Graham Sutherland

Sutherland worked extensively in print, from romanticist etchings in the 1930’s to the surrealist works in the 1950’s and 60’s. Sutherland was a master of printmaking. His was technically skilled and able to transform his ideas into radical graphic works.

These works represent some of the most important prints he made during this era. Some are unique ‘signed’ proof states. 

All images are of the print that is available in its current state and framed.

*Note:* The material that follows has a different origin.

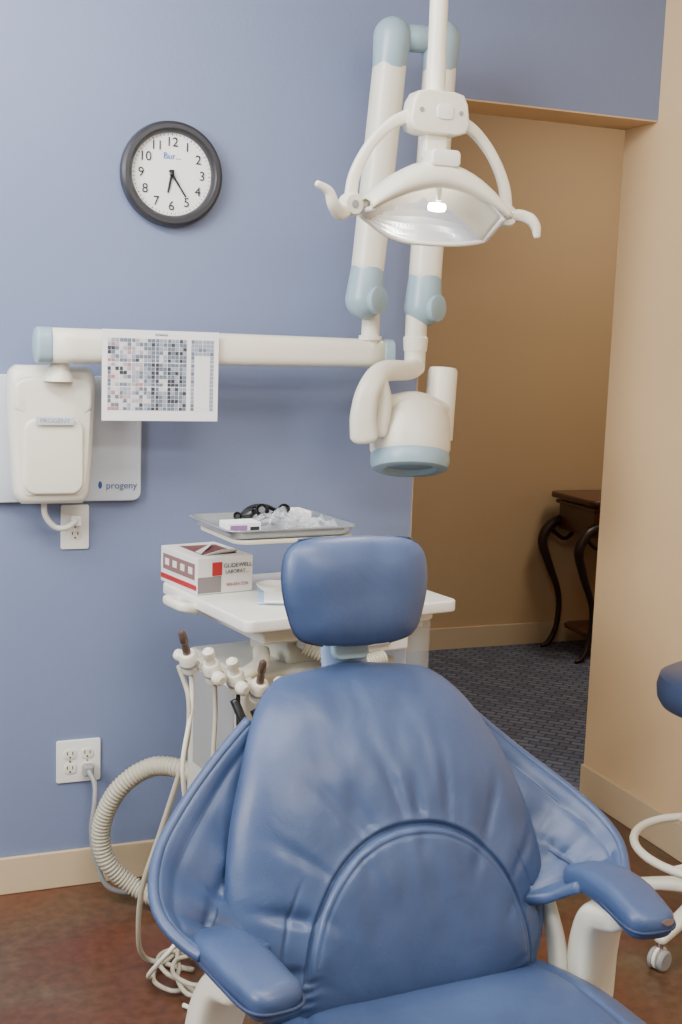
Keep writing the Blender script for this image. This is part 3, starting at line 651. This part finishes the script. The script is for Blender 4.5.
# ---------------------------------------------------------------- operator stool
g=group('operator_stool',(2.045,-0.80,0))
lathe('seat_cushion',[(0.001,0.605),(0.16,0.605),(0.18,0.613),(0.191,0.632),(0.194,0.660),(0.187,0.688),(0.162,0.702),(0.001,0.705)],mat('navy_vinyl',(54,68,98),0.35,coat=0.2),g,64)
lathe('seat_plate',[(0.001,0.592),(0.14,0.592),(0.14,0.605),(0.001,0.605)],grey,g,40)
lathe('gas_column',[(0.03,0.10),(0.03,0.36),(0.018,0.37),(0.018,0.595)],chrome,g,28)
tube('height_lever',[(0,0,0.585),(-0.1,-0.05,0.575),(-0.16,-0.09,0.56)],0.007,black,g)
rp=[(0.21*math.cos(a)-0.015,0.21*math.sin(a),0.245) for a in [2*math.pi*k/48 for k in range(49)]]
tube('foot_ring',rp,0.011,cream,g,smooth_n=1,segs=14)
for k in range(5):
    a=math.radians(200+72*k); d=Vector((math.cos(a),math.sin(a),0))
    q1=0.19 if k in (1,2,3) else 0.255
    sweep('base_leg_%d'%k,[d*0.02+Vector((0,0,0.13)),d*q1*0.5+Vector((0,0,0.115)),d*q1+Vector((0,0,0.08))],[0.028,0.024,0.018],[0.02,0.017,0.013],cream,g)
    e=d*q1
    lathe('caster_stem_%d'%k,[(0.008,0.045),(0.008,0.08)],chrome,g,14,basis((0,0,1),e))
    sd=Vector((-d.y,d.x,0))
    for q in (-1,1):
        lathe('caster_wheel_%d'%k,[(0.006,-0.008),(0.022,-0.008),(0.026,-0.004),(0.026,0.004),(0.022,0.008),(0.006,0.008)],grey,g,26,basis(sd,e+sd*q*0.013+Vector((0,0,0.0265))))
    lathe('caster_hood_%d'%k,[(0.020,-0.004),(0.0285,-0.004),(0.0285,0.004),(0.020,0.004)],cream,g,20,basis(sd,e+Vector((0,0,0.03))))
for k in range(3):
    a=math.radians(80+120*k); tube('ring_spoke_%d'%k,[(0.02*math.cos(a),0.02*math.sin(a),0.22),(0.21*math.cos(a)-0.015,0.21*math.sin(a),0.245)],0.008,cream,g,smooth_n=2)
# ---------------------------------------------------------------- hallway console table
g=group('console_table',(3.68,1.80,0.004))
slab('table_top',[(x,y) for x,y in rrect(1.0,0.40,0.04)],0.03,wood_d,Matrix.Translation((0,0,0.755)),g,edge=0.01)
box('apron',(-0.46,-0.16,0.60),(0.46,0.16,0.757),wood_d,g,bevel=0.01)
box('apron_moulding',(-0.475,-0.172,0.728),(0.475,0.172,0.745),wood_d,g,bevel=0.005)
for sx in (-1,1):
    for sy in (-1,1):
        P=[(sx*.42,sy*.15,.66),(sx*.50,sy*.16,.62),(sx*.54,sy*.165,.54),(sx*.50,sy*.155,.42),(sx*.44,sy*.15,.27),(sx*.44,sy*.15,.12),(sx*.475,sy*.155,.03),(sx*.52,sy*.16,.006)]
        tube('cabriole_leg',P,[0.022,0.026,0.024,0.020,0.015,0.014,0.015,0.007],iron,g)
        tube('scroll',[(sx*.50,sy*.16,.60),(sx*.43,sy*.15,.55),(sx*.38,sy*.15,.58),(sx*.39,sy*.15,.61),(sx*.41,sy*.15,.60)],0.010,iron,g,segs=8)
slab('lower_shelf',rrect(0.86,0.28,0.06),0.022,wood_d,Matrix.Translation((0,0,0.11)),g,edge=0.006)
# ---------------------------------------------------------------- lights
def area(name,loc,target,size,size_y,power,color):
    l=bpy.data.lights.new(name,'AREA'); l.shape='RECTANGLE'; l.size=size; l.size_y=size_y; l.energy=power; l.color=color
    o=bpy.data.objects.new(name,l); link(o); o.location=loc
    o.rotation_euler=(Vector(target)-Vector(loc)).to_track_quat('-Z','Y').to_euler(); return o
area('window_daylight',(-2.0,-1.8,2.3),(0.5,-0.1,1.8),1.4,1.0,105,(0.99,0.99,1.0))
area('wall_wash_light',(-0.4,-1.1,2.80),(0.0,0.0,2.2),1.2,0.5,60,(1.0,0.985,0.96))
area('ceiling_panel_light',(0.5,-1.9,2.82),(0.5,-1.9,0),1.2,0.6,40,(1.0,0.98,0.95))
area('ceiling_panel_light_rear',(1.0,-3.5,2.82),(1.0,-3.0,0),1.2,0.6,66,(1.0,0.97,0.93))
area('hallway_fill_light',(3.4,0.9,2.8),(3.4,0.9,0),0.6,0.6,25,(1.0,0.93,0.83))  # added fill that lifts the dim hallway, no fixture modelled
sp=bpy.data.lights.new('operating_lamp_beam','SPOT'); sp.energy=12; sp.spot_size=math.radians(70); sp.spot_blend=0.6; sp.shadow_soft_size=0.05; sp.color=(1,0.97,0.92)
so=bpy.data.objects.new('operating_lamp_beam',sp); link(so); so.location=(1.12,-0.92,1.78)
so.rotation_euler=(Vector((0.85,-1.35,0.9))-Vector(so.location)).to_track_quat('-Z','Y').to_euler()
w=bpy.data.worlds.new('world'); bpy.context.scene.world=w; w.use_nodes=True
w.node_tree.nodes['Background'].inputs[0].default_value=(1.0,0.985,0.97,1); w.node_tree.nodes['Background'].inputs[1].default_value=0.50
# ---------------------------------------------------------------- camera
f=1225.0; yaw=math.radians(21.8); pitch=math.radians(8.2); roll=0.035
C=Vector((0,-3.2,1.51))
Fv=Vector((math.sin(yaw)*math.cos(pitch),math.cos(yaw)*math.cos(pitch),-math.sin(pitch)))
R=Vector((math.cos(yaw),-math.sin(yaw),0)); U=R.cross(Fv)
R2=R*math.cos(roll)+U*math.sin(roll); U2=-R*math.sin(roll)+U*math.cos(roll)
cam=bpy.data.cameras.new('camera'); co=bpy.data.objects.new('camera',cam); link(co)
M=Matrix((R2,U2,-Fv)).transposed().to_4x4(); M.translation=C; co.matrix_world=M
cam.sensor_fit='VERTICAL'; cam.sensor_height=24; cam.lens=f/1024*24; cam.clip_start=0.05
bpy.context.scene.camera=co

Graham Sutherland was a British painter best known for his Surrealist abstractions of landscapes and figures. Over the course of his career, Sutherland’s aesthetic evolved from a more precise realism to focus on disturbing, thorn-shaped caricatures of the world. Born on August 24, 1903 in London, United Kingdom, Sutherland went on to study art at Goldsmiths College in London in 1921, where he specialised in engraving. He was inspired by the romanticist painter Samuel Palmer and Paul Nash. Sutherland participated in the 1952 Venice Biennale and was the subject of retrospectives at the Institute of Contemporary Arts and the Tate Gallery in London. Sutherland died on February 17, 1980 in Kent, United Kingdom. Today, his works are in the collections of the Art Institute of Chicago, The Museum of Modern Art in New York, the National Gallery of Canada in Ottawa, the National Gallery of Art in Washington, D.C, the Courtauld Institute of Art in London, and the Dallas Museum of Art, among others.